氏 名 Fikri FARIS 学位の種類 博士(工学) 学位記番号 総博甲第95号 学位授与年月日 平成26年9月26日 学位授与の要件 学位規則第4条第1項 文部科学省報告番号 甲第524号 専 攻 名 マテリアル創成工学専攻
学位論文題目 Initiation mechanism of earthquake triggered landslides during rainfall by considering soil dynamic properties
(土質の動的特性を考慮した降雨時地震による地すべりの発生機構) 論文審査委員 主査 島根大学教授 汪 発武 島根大学教授 石賀 裕明 島根大学准教授 酒井 哲弥 島根大学准教授 増本 清 新潟大学教授 福岡 浩
論文内容の要旨
An earthquake struck Padang Province, West Sumatra, Indonesia, at 17:16 on September 30, 2009. The earthquake had a moment magnitude of Mw 7.6, and triggered landslides in Tandikat,
Padang Pariaman Regency. The landslides occurred during rainfall, and originated on mountains mantled with loose pumice, taking many lives. The unfortunate combination of intensive rainfall and earthquake probably decreased slope stability. This study seeks to examine the initiation mechanism of earthquake-triggered landslides during rainfall, and to develop a new approach to predict pore pressure increase by assuming reciprocal relationships between strain, stiffness, and excess pore pressure.

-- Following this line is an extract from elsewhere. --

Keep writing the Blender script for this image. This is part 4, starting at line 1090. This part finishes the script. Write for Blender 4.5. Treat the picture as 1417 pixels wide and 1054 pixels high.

Field investigations, laboratory work and numerical modelling were conducted in this study. Assessment of rainfall infiltration used the Green-Ampt infiltration method, utilising hydraulic parameters determined from the field investigations. In order to assess slope stability, the concept of stiffness degradation was used to predict pore pressure increase due to earthquake. This was achieved by developing an empirical formulation based on cyclic triaxial test results. A new procedure based on the “rigid block on quasi plastic layer” assumption was developed to assess dynamic slope stability landslides during heavy rainfall. Additionally, stochastic analysis was performed by utilizing random variables of soil parameters to derive the probability distribution of landslide hazard.
Results from cyclic triaxial test experiments showed that initial effective confining pressure and initial shear stress had considerable influence on increase in pore pressure. Slope stability
analysis using a rigid block on a quasi-plastic layer assumption and actual earthquake
acceleration suggests that landslide may have occurred due to pore pressure build-up. The factor of safety decreased rapidly before earthquake acceleration reached its peak. At that time, the energy of the earthquake had not reached its maximum, suggesting that similar failures are likely to occur on saturated sliding zones during smaller earthquakes. This suggestion was supported by result of stochastic analysis. The stochastic analysis of the Tandikat landslide confirms that smaller earthquakes could possibly trigger catastrophic landslides during rainfall. Smaller peak ground acceleration of ≈0.15g could result in a more than 50% chance of Rsv >0.75, while the analysis of dry
condition yields a 30% chance of catastrophic level of landslide hazard. This suggests that rainfall condition increases the probability of catastrophic landslide. The effect of peak ground acceleration larger than 0.30g to the probability of Rsv >0.75 is
negligible in a particular event. The results suggest that peak ground acceleration of ≈0.30g is considered as the critical magnitude of ground acceleration that would result in a nearly 100% probability of catastrophic level of landslide hazard in the area.